Non è una domanda oziosa o retorica. L'abbiamo già visto succedere. Ricordate il 1994, il nuovo partito (Forza Italia) creato dal nulla da Silvio Berlusconi? Ricordate per quanti anni Forza Italia si portò appresso la nomea di "partito di plastica", senza congressi, senza correnti, tutto appeso alle decisioni del Capo e della sua stretta cerchia di collaboratori? Bene, in questi giorni il PdL (erede appunto di Forza Italia) si dibatte tra mille correnti, con lo stesso Berlusconi (oltre a molti militanti) che accusa lo staff dirigenziale di essersi troppo chiuso su se stesso. Di essersi partitizzato, appunto.

Fuori dalla forma partito, insomma, pare esserci solo il culto della personalità, l'omaggio al Capo che tutto può e tutto decide. Identica cosa è successa alla Lega Nord: anche lì, niente congressi, nessuna democrazia interna, Umberto Bossi per tutti. Fino a quando... beh, sappiamo tutti che cos'è successo.

Il Pd? Quello è il partito più partito di tutti, con i vecchi difetti che gli altri volevano appunto evitare. Correnti? Quante se ne vuole. Congressi? Quanti se ne vuole. E poi le primarie, la contestazione perenne del Capo, le decisioni prese e subito dopo sabotate... Insomma, tutto l'armamentario che ha stufato gli italiani. 

Che altro resta?
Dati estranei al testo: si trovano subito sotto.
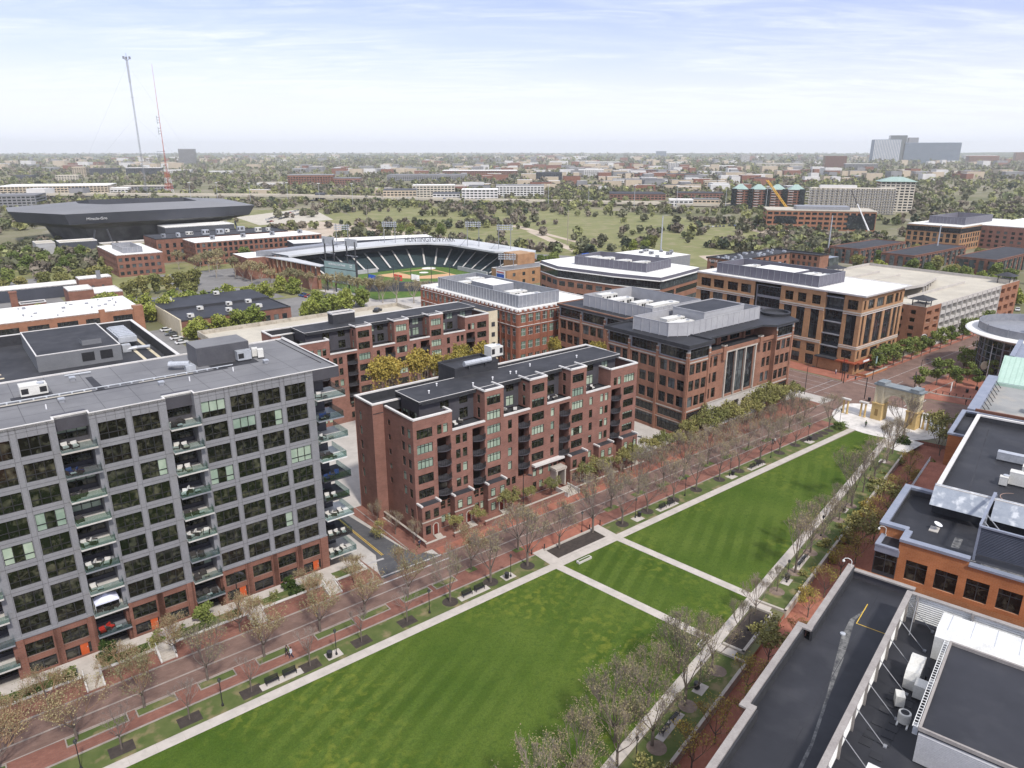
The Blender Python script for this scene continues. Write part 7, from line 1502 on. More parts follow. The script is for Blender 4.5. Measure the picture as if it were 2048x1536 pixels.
bare = [tree_proto('bare_tree', 10 + i, 'bark', 'twig', 'leaf_bud', 1500, .05, H=9.6, W=7.8, trunk=.24, nlimb=6, levels=5, r0=.15, tw=.015) for i in range(3)]
young = [tree_proto('young_tree', 30 + i, 'bark', 'twig', H=6.2, W=4.4, trunk=.34, nlimb=5, levels=4, r0=.08, tw=.012) for i in range(3)]
bud = [tree_proto('street_tree', 50 + i, 'bark', 'twig', 'leaf_bud', 1700, .055, H=8.8, W=8.4, trunk=.27, nlimb=6, levels=5, r0=.14, tw=.014) for i in range(2)]
bud2 = [tree_proto('street_tree', 60 + i, 'bark', 'twig_rust', 'leaf_bud', 2000, .058, H=8.4, W=8.2, trunk=.27, nlimb=6, levels=5, r0=.13, tw=.014) for i in range(2)]
spring = [tree_proto('leafing_tree', 70 + i, 'bark', 'twig', 'leaf_olive', 1900, .13, H=7., W=6.8, trunk=.2, nlimb=6, levels=4, r0=.10, tw=.014) for i in range(2)]
rust = [tree_proto('budding_tree', 80 + i, 'bark', 'twig_rust', 'leaf_yellow', 700, .07, H=6., W=5.2, trunk=.25, nlimb=6, levels=4, r0=.09, tw=.015) for i in range(2)]
yellow = [tree_proto('yellow_tree', 90 + i, 'bark', 'twig', 'leaf_yellow', 4200, .17, H=18.5, W=6., trunk=.16, nlimb=7, levels=4, r0=.22, up=1.6) for i in range(2)]
budfar = [tree_proto('budding_tree', 100 + i, 'bark_pale', 'twig_rust', 'leaf_bud', 900, .22, H=11., W=8., trunk=.25, nlimb=6, levels=4, r0=.2, tw=.02) for i in range(2)]
pale = [tree_proto('pale_tree', 110 + i, 'bark_pale', 'bark_pale', 'leaf_bud', 700, .16, H=12., W=11., trunk=.28, nlimb=6, levels=4, r0=.24, tw=.022) for i in range(2)]
bright = [leafy('bright_tree', 120 + i, 8.6, 9.5, 2100, .34, 'leaf_bright', base=.12) for i in range(3)]
green = [leafy('green_tree', 130 + i, 9.4, 8.5, 2100, .34, 'leaf_green', base=.18) for i in range(3)]
olive = [leafy('olive_tree', 140 + i, 9., 8., 1900, .34, 'leaf_olive', base=.18) for i in range(2)]
streetg = [leafy('street_tree', 150 + i, 8., 5.6, 1300, .2, 'leaf_green', base=.3, lumps=14) for i in range(3)]
evergreen = [leafy('evergreen_bush', 160, 3.6, 2.9, 1500, .11, 'leaf_dark', base=.02, lumps=18), leafy('evergreen_bush', 161, 3.4, 2.9, 1500, .11, 'leaf_green', base=.02, lumps=18)]
shrub = [leafy('shrub', 170 + i, 1.7, 2.3, 420, .1, ('leaf_olive', 'leaf_green')[i % 2], base=.0, lumps=9) for i in range(3)]
# park: near lawn strip (young trees in square pits), then larger trees in round rings
row([(-7, 80.5)] + [(u, v) for u, v in pits], young, 'slim young bare tree in a square mulch bed, {} from the left', 'tree', 'young trees beside the lawn path')
row([(u, v, 1.12 if i in (1, 2) else .88 if i % 3 else 1.) for i, (u, v) in enumerate(ring_pits)], bare, 'bare tree in a mulch ring beside the lawn path, {} from the left', 'tree', 'bare trees along the lawn path', seed=3)
row([(76.5, 82, .95), (85., 82.3, 1.22)], bare, 'bare tree in the long dark garden bed, {} from the left', 'tree', 'trees in the garden bed', seed=5)
row([(-4.6, 85.6), (3, 85.4), (10.5, 86.1), (18.2, 86.2), (25.7, 86.1), (34, 86.4), (41, 86.1), (48.3, 85.8), (60.5, 86), (70.5, 86)], bud2 + bud, 'budding street tree before the apartment blocks, {} from the left', 'street tree', 'street trees along the brick street', seed=7)
row([(94.3, 86.6, 1.1), (103.3, 87.6), (110.5, 87.2), (116.6, 86.8, 1.15), (126.1, 87.7, 1.05), (133, 87.4), (141, 87.4), (149, 87.4), (158, 87.3), (164.5, 87.3), (167.7, 82.2, 1.05)], bud + bare, 'greyish street tree at the brick street kerb, {} from the garden bed', 'street tree', 'far street trees along the brick street', seed=9)
row([(-3, 89.5, .8), (1.2, 93.5, .7), (9.4, 93.4, .75), (16.4, 94, .7), (25, 93.6, .72), (36, 94, .75), (43.6, 94.6, .7)], bud2, 'small budding tree on the sidewalk by the garden wall, {} from the left', 'tree', 'sidewalk trees before the grey block', seed=10)
row([(48, 29.8, 1.), (57.6, 31.6, .95), (62.8, 30, 1.1), (71.2, 30, 1.15), (79.6, 30.2, .9), (88.3, 30.2, .62), (95, 30.3, .7), (102.9, 29.9, .55), (110.1, 29.5, 1.08), (118.1, 29.6, 1.), (125, 29.6, .9), (133.3, 29.2, .8), (140.8, 29, 1.15), (148.6, 28.9, .8), (156.7, 28.8, 1.1), (168.3, 29., 1.), (174, 29.1, 1.05), (185.6, 29.3, 1.2)], bare, 'bare tree in the right grass strip, {} from the bottom', 'tree', 'bare trees right of the lawn', 'B', seed=12)
row([(40, 32.6, 1.05), (46, 33.2, 1.1), (53, 33.6, 1.12), (60.5, 33.6, 1.1), (68, 33.4, 1.1), (76, 33.3, 1.05)], spring and [tree_proto('bare_tree', 210 + i, 'bark', 'twig', 'leaf_bud', 2300, .048, H=9., W=8.6, trunk=.2, nlimb=8, levels=5, r0=.15, tw=.014) for i in range(2)], 'dense bare tree at the right lawn edge, {} from the bottom', 'tree', 'dense bare trees at the lawn edge', 'B', seed=13)
row([(49, 24.8), (55, 25), (63, 25.1), (68.6, 24.8), (73, 22.4), (78.5, 25), (86.1, 25), (93, 23.4, .75), (100.6, 24.3, .9), (107.4, 24, .95), (115.7, 23.9), (121, 23), (126, 24.2), (131, 22.5), (137, 24.4), (143, 23), (150, 24), (158, 22.8), (166, 23.8)], rust + rust + spring, 'rusty budding tree along the sunken brick walk, {} from the bottom', 'tree', 'budding trees along the sunken walk', 'B', LOW, seed=14)
row([(187.5, 22, 1.), (180, 20.6, .9)], spring, 'multi-stemmed olive tree beside the pale plaza, {} from the lawn', 'tree', 'olive trees by the plaza', 'B', seed=15)
rng = random.Random(6); pts = [(u + rng.uniform(-1, 1), rng.choice((26.4, 25.8, 28.2, 22, 20.8)) + rng.uniform(-.4, .4)) for u in range(104, 176, 3)]
row(pts, shrub + [leafy('shrub', 175, 1.9, 2.6, 460, .11, 'leaf_yellow', base=0, lumps=9)], 'low olive shrub beside the sunken brick walk, {} from the orange building', 'shrub', 'shrubs along the sunken walk', 'B', LOW, (.9, 1.5), 16)
row([(132, 97.5, .9), (136, 96.2, 1.05), (140.5, 96.8, 1.1), (145, 96, 1.1), (149, 97, 1.), (154, 96.6, 1.05), (159.5, 96.8, 1.2), (165, 96.4, 1.1), (170.5, 97, .95), (176, 97.2, .95)], spring, 'olive leafing tree before the brick office with glass attic, {} from the left', 'tree', 'leafing trees before the brick office', s=(.95, 1.12), seed=17)
row([(65.3, 97.8, .55), (70.4, 97.6, .5), (78, 97.8, .62), (83, 97.4, .55), (89, 98, .6), (98, 97.5, .66), (101, 97, .8), (105, 97.6, .6), (109, 96.4, .85), (113, 97.4, .7), (117, 96.6, .85), (121, 96.4, .9), (126, 96.2, .8)], spring, 'small olive tree in the front gardens of the brick block, {} from the left', 'tree', 'garden trees of the brick block', seed=18)
row([(53.5 + .0, 104.3, .62)], [leafy('white_blossom_tree', 180, 7.5, 6., 900, .13, 'leaf_olive', base=.2)], 'dark olive tree at the side street corner of the brick block', 'tree', None, seed=4)
COL.objects[-1]
row([(57.6, 99.2, .5), (56.6, 104.0, .55), (56., 109.6, .5)], bare, 'slim bare tree on the side street pavement, {} from the corner', 'street tree', 'side street trees', seed=19)
row([(8.7, 98.4), (21.6, 98.6, 1.1), (34.6, 98.8, .95)], evergreen, 'round evergreen bush on the grey block terrace, {} from the left', 'bush', 'evergreen bushes before the grey block', seed=20)
row([(2.5, 97.6, .8), (4, 97.2, .9), (14.3, 97, .8), (15.4, 97.8, .9), (18.6, 97.4, .8), (28.8, 97.2, .7), (31.6, 97.4, .8), (37, 97.4, .6), (-3, 97, .9), (-5.5, 97.2, .8)], shrub, 'loose garden shrub on the grey block terrace, {} from the left', 'shrub', 'terrace shrubs of the grey block', z=.8, seed=21)
for i, (a, e) in enumerate(((-5.6, .8), (3, 5), (9.5, 13.4), (17.5, 22), (24, 26.4), (33.6, 38.2))):
    rg_ = np.random.default_rng(40 + i); n = int((e - a) * 170); C = np.stack([rg_.uniform(a, e, n), 96.5 + rg_.normal(size=n) * .3, 1.05 + np.abs(rg_.normal(size=n)) * .32], 1)
    C[:, 2] += .18 * np.sin(C[:, 0] * 5.2); V, F = quads(C - np.array([a, 96.5, 0]), n, .09, rg_); o = bpy.data.objects.new('hedge', np_mesh('hedge', V, F, [K['leaf_dark']])); COL.objects.link(o); x, y = W2('A', a, 96.5); o.location = (x, y, 0); o.rotation_euler = (0, 0, TA); tag(o, f'low dark clipped hedge on the grey block terrace, {ORD[i]} from the left', 'hedge', 'terrace hedges of the grey block')
for i, (u, v, fr) in enumerate(((170, 80.6, 'A'), (172.6, 66.4, 'A'))):
    x, y = W2(fr, u, v); plant(leafy('round_hedge', 185 + i, 1.6, 4.4, 1500, .12, ('leaf_green', 'leaf_dark')[i], base=0, lumps=22), ('round green hedge at the plaza end of the lawn path', 'dark round hedge at the plaza end of the right path')[i], 'hedge', x, y)
row([(78, 146), (83, 150), (88, 146), (94.5, 148), (99, 144), (104, 150), (109, 147), (141, 137, .8), (138, 152, .8)], yellow, 'tall yellow-green tree between the brick apartment blocks, {} from the left', 'tree', 'yellow trees between the apartment blocks', seed=22)
row([(140, 148, .9), (144, 146, .8), (138, 143, .7)], green, 'bright green tree behind the middle brick block, {} from the left', 'tree', None, seed=23)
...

Il Movimento % Stelle, che il Barometro Politico dell'Istituto Demòpolis dà ormai saldamente ancorato nei pressi di quota 20%. Anche qui abbiamo un leader, Beppe Grillo, che promette di essere molto diverso da Berlusconi e da Bossi, anche nella gestione del Movimento. Che succederà, però, quando i "grillini" manderanno un po' dei loro in Parlamento? Quando bisognerà agire e non solo protestare? Quando l'attività politica pretenderà un'organizzazione, un calendario, riunioni, votazioni? Riuscirà il Movimento a non diventare un partito, e dopo un po' magari un partito come gli altri: democraticamente diviso, con una leadership democratica e per questo democraticamente contestata o criticata, con qualche parlamentare magari pronto a dissociarsi dalla linea in questa o quell'occasione?

Ah, già, ci sono anche i tecnici. Monti, Passera, Fornero, Cancellieri, Riccardi, Grilli... Ma non abbiamo appena finito di dire che la loro è una parentesi (i più critici dicono: una "sospensione della democrazia") destinata (dicono anche: per fortuna) a chiudersi presto? Non dicono, gli intellettuali, che la politica deve riappropriarsi del proprio ruolo? E come farà, come farebbe, senza i partiti?

Il periodo del Governo Monti avrebbe dovuto essere impiegati dai partiti per la riforma più preziosa ed essenziale: quella, appunto, dei partiti stessi. Non è successo e le intenzioni dei cittadini elettori sono, come vediamo, punitive.  Ma l'esigenza di quella riforma resta. E la punizione, se arriverà, ricadrà anche sulle nostre spalle.